Non è qui il caso di ripercorrere capitolo per capitolo la ricostruzione compiuta dall'autore, il quale, anche grazie a frequenti rimandi a un solido apparato critico e bibliografico, è riuscito a soffermarsi con adeguata precisione su tutti i principali eventi che contraddistinsero la quasi millenaria storia del "Sacro Romano Impero di Nazione Germanica", dalla sua fondazione nel 962 fino al suo tramonto nel 1803; la traballante esperienza del Deutscher Bund, segnata dalla rivalità austro-prussiana e dal fallimento del biennio rivoluzionario 1848-1849; la breve parentesi del Norddeutscher Bund, sorto a conclusione della "guerra civile intertedesca" del 1964-1966 ed egemonizzato dalla Prussia bismarckiana; la sorprendente edificazione che fu a tutti gli effetti un vero e proprio atto rivoluzionario del primo stato nazionale tedesco (1871); la travagliata vicenda della Repubblica di Weimar, condannata più dalla crisi del 1929 che non dalle sue pur numerose contraddizioni interne; la disastrosa esperienza del regime nazista, nei confronti del quale, alla nozione di totalitarismo, Mantelli sembra preferire quella di "caos organizzato"; la vicenda europeista e filoatlantica della Repubblica di Bonn così come quella filosovietica della Repubblica di Berlino Est; infine, il percorso ancora tutto da delinearsi, ma di per sé già estremamente ricco di spunti di riflessione, intrapreso dalla nuova Bundesrepublik riunificata. È proprio in queste due ultime fasi della storia tedesca che torna ad affacciarsi, secondo Mantelli, il tema della "via particolare": nel primo caso, costituendo una "sorta di pendant culturale della Westbindung adenaueriana"; nel secondo, parallelamente al riemergere di diffusi malumori rispetto alla ricostituzione di una Hegemonialmacht nel cuore dell'Europa e alla recente riproposizione da parte del governo tedesco di alcune linee di politica estera di ascendenza bismarckiana (si veda l'attenzione verso la Federazione Russa).

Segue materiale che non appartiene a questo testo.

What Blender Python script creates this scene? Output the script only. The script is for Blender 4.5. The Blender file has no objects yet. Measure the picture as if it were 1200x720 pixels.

Nei confronti di questo lavoro, che risulta nel complesso di notevole utilità sia per il lettore esperto quanto per quello alle prime armi, soprattutto per il fatto di essere riuscito a proporre una sintesi convincente tra le esigenze dell'approfondimento e quelle della chiarezza espositiva, potrebbero essere infine avanzate due osservazioni: la prima, relativa a una certa disattenzione verso la storia delle idee; e la seconda, relativa a una forse eccessiva fretta nei riguardi della storia della Repubblica democratica di Germania (Ddr), che sembrerebbe rivelare da parte dell'autore la sostanziale accettazione di quell'interpretazione secondo cui la Repubblica federale di Germania (Bdr) fosse la sola pienamente tedesca e, in quanto tale, l'unica depositaria della legittima tradizione statuale faticosamente costruita negli spazi eurogermanici. Interpretazione, questa, che può avere oggi come corollario il permanere di una divisione, senza muri e senza confini, tra due Germanie economicamente e psicologicamente ancora distanti.